Under an apple tree in full bloom, the infinite gradation of pearl anil gray and rose, transparent as the blue of heaven, there is a beauty as heavenly and tender as if one stood within the shadow of angelic wings.
Invisible perfume steals in unnoticeable spirals from every half-closed bud and perfect flower. Even the floating shell-curved flower-leaves dropped from the small green fingers of infant fontcups fall downward in a little encompassing cloud of fragrance.
The fragrance is fanned and stirred into eddies of sweetness by filmy wings upbearing the insect intelligences which are impelled from hives and wild-bee homes to find it in the very heart and source of apple-bough perfume.
The birth hour of the fruit is a cup of joy; but when this is past and the mosaic of the wonder-blossoms falls in bits of veined beauty to the ground, we leave the tree to nurse the babies of its race through summer days, and to feed the infant fruit with the clarified juices of earth gathered by exploring rootlets.
While it clings with tenacious hold to the bough, the wind and sun are bringing it essences from widespread fields where flowers are awake in the sun, and from the green shadows of forests where tree blossoms drowse in the stillness, and the apple waxes and globes itself through days and nights of nature’s tendence until its days of fulfillment, when the “full-juiced apple, waxing overmellow, falls in a silent autumn night.” Falls, or we gather and appropriate it, half unconscious that it holds sunlight and starlight and all the moods of summer in its little sphere of strange and thrilling substances.
In the great new orchards of Colorado and Washington our familiar friend and old-time neighbor takes on a different character. The apple trees are as symmetrical as statues, and not relying upon hereditary respectability, and ignoring the Lady Clara Vere de Vere claims of long descent, they exhibit a willingness to adopt new ideas and methods, which is essentially Western. They accept the obligation of their surroundings and become experimental and progressive. Standing in the new young orchards, in long perspective of diminishing lines and in speckless uniforms of bark and leaf, they remind one of a grand parade of pupils from countless military schools. The knobby, rheumatic trunks and lichen-covered branches we know so well on Eastern farms are missing. These are educated youths preparing for professional careers. Their perfected fruit will be gathered with scientific precision according to tested rule, barreled into paper seclusion, and sent to every country in the world which can indulge in American luxuries.
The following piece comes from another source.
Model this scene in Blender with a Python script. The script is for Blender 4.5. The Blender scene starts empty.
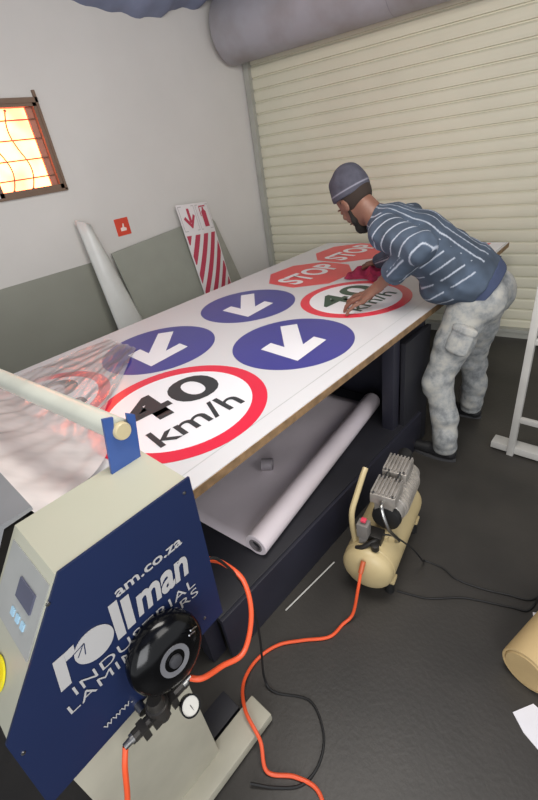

There is a curious difference between these great swelling globes of juicy fruitflesh and their unsophisticated rural kindred from the hill-farms of the East: they are wrapped in the same polished and tinted skins, but their substance is more open and juicy; it lacks the crisp conservatism of the half-wild, wholly uneducated, abundantly trusted apple of our old home farms. Their very names are new, but they are God’s and Nature’s good gift as truly as are their long-descended relations, and play their part in the enrichment of mankind as honestly. In the spring they flood the sunny prairieland with a measureless foam of blossom, and in autumn they yield to pickers and packers an incalculable harvest of topaz and ruby globes, as precious and profitable as the gold of their neighboring mountains.
It is a lesson in the sensitiveness of the species to surroundings, to compare the apple tree grown in the deep loam of a Western prairie with that of its Eastern kindred. In the bleak mountain orchards of the Catskills I have seen ancient apple trees whose boles were turned in climbing folds as regular as the carven legs of an antique mahogany table; row after row of fluted trunks telling forever of the winter winds and biting frosts which twisted them so sorely in the pliable days of their youth. The sap veins which vitalize them follow the curved and circling lines, unhesitatingly doing their spring and summer food-carrying over a long and crooked road as cheerfully and effectively as if it were straight and young. But wherever we may find them, — crowded in thick-set hedges within sight of the salty seas, or springing between the rocks of mountain clearings, or standing in well-ordered orchards of Eastern or Western plains, — they are everywhere and always a preëminent gift and blessing.